Two really good articles on testing recently showed up on my radar. The essence of both articles is that testing helps ensure you won’t ship garbage and that testers are those entrusted with ensuring truth, transparency and accountability about the state of a project. Both resonated well, because of a recent project at work where testing, and more testing, really helped provide a foundation for the project to succeed.

Definition of Testing

Verification that a product does what it is intended to do and does so elegantly, efficiently, and correctly

– Steven Sinofsky on Beauty of Testing.

Approach and Mindset of Testing

A tester approaches a product as a user would, and does the things that occur to users. All the time taking notes. After that, the tester goes through the docs, and tests them too. Do they accurately describe the product? In what ways did I get lost? A tester gives you all the information she has that could help you find the problem and fix it. And when you ask for more, the questions are answered clearly and directly.
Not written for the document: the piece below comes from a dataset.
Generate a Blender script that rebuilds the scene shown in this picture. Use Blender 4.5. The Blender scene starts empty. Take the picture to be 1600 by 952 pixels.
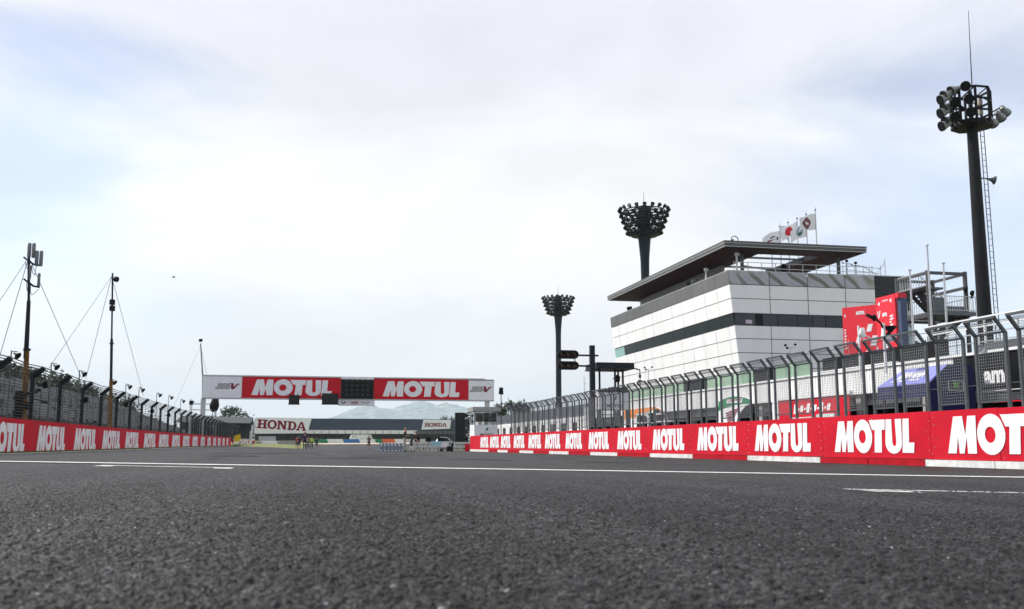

– Dave Winer on The lost art of software testing

Responsibility of Testers

Change is the enemy of quality. Testers know that when you have a bug and you change the code you are introducing risk into a complex system. Their job is to understand the potential impact a change might have on the overall product and weigh that against the known/reported problem. Good testers do not just report on problems that need to be fixed, but also push back on changing too much at the wrong time because of potential impact. Historically, for every 10 changes made to a stable product, at least one will backfire and cause things to break somehow.

– Steven Sinofsky on Beauty of Testing.